Eskiden insanlar ‘Övünmek gibi olmasın ama Kayseriliyim’ derken, bankadan borç alınması ayıp karşılanır, iflas eden ya da batma noktasına gelen yardımlaşma-dayanışma ile kurtarılırmış

Şimdi durum ne ‘herkes bankaya borçlu’ ama ‘hava atma, gösteriş, zor durumda da olsa lüks yaşam, burnundan kıl aldırmama’ huyundan bir türlü vazgeçmiyor.

‘6 bin yıllık tarihe sahibiz, ilk’lerin şehriyiz. Bir çok medeniyete başkentlik yapmışız’ derken ve üretmek yerine, kaçak ucuz işçiliği teşvik eden, kimliklerini, topraklarını bile düşünmeden çocuk yapma yarışına giren, diplomalı işsizlikte rekor kıran, asgari ücrete bile razı kendi insanlarımız dururken, Suriyeliler konusunda ünlü gazetecilere ‘Onlar sayesinde işsizliği önledik’ diye övünmezdi sanırım.

Ya da, insanların ‘Lanet olsun’ diyerek Kapadokya’ya, Akdeniz’e, uçakla başka şehirlere gitmesine neden olan, turizmcilerin, turistlerin (içini siz doldurun……..) istek, beklenti ve önerileri konusunda ‘Bize böyle taleplerle gelen yatırımcı yok’ diyerek ‘kendi modelini’ yaratmazdı.

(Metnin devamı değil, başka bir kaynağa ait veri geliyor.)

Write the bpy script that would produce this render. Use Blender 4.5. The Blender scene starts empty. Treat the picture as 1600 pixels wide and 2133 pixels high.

Kayseri’ye akın eden Yozgat’a, Sivas’a sonrasında diğer küçük illere Yüksek Hızlı Tren giderken, bu şehirin adının bile ‘projesi hazırlanıyor’ müjdesi ile sıvazlanması kime yakışıyor.

Erciyes’e bu kadar para gömüldü. Dünya Kayak Federasyonu FİS pis tescili yapan Ernesto, daha Avusturya projesinde bir tek çivi çakılmadan ‘Kevenleri kazımayın. Emlak rant çetesini Erciyes’e sokmayın. Bu güzelim ve yakışıklı dağı bozmayın’ uyarısında bulundu.

Kim dinledi, hiç kimse dinlemedi.

Sonuç ne oldu?

Şimdi doğal kar da, yapay karda kevenler olmayınca, ‘Avusturya imha projesi’ ile pist traşlaması ile kayak yapılacak karı tutmaz, doğru dürüst kayak yapılamaz ve sezonu da uzamaz hale geldi.

Erciyes’in kar’ı, kar’i olmadı.

Sonra, Erkilet Havalimanı ‘Küçük Esenboğa’ denilerek yapılırken o dönem ki milletvekillerinin sözlerini çok iyi hatırlıyorum.

‘Burası Askeri havaalanı ise o zaman Karasazlıkta ya da uygun bir yerde yeni bir Avrupa ve Uluslararası uçuşlara izin verilecek şekilde örnek ve modern yapılmalı. Bir gün gelecek Türkiye’nin göbeğindeki bu şehire bu havalimanı yakışmayacak ve ihtiyacına cevap vermeyecek. Kayseri küçük Esenboğa yerine en büyük havalimanı için şimdiden adım atmalı.’

O günden bu güne 30-35 yıl geçti.

Ne oldu, öyle bir havalimanı da yapılamadı.

Bugün Kayseri Erkilet Havalimanı günü kurtaracak şekilde ihtiyacı karşılıyor, yarını karanlık.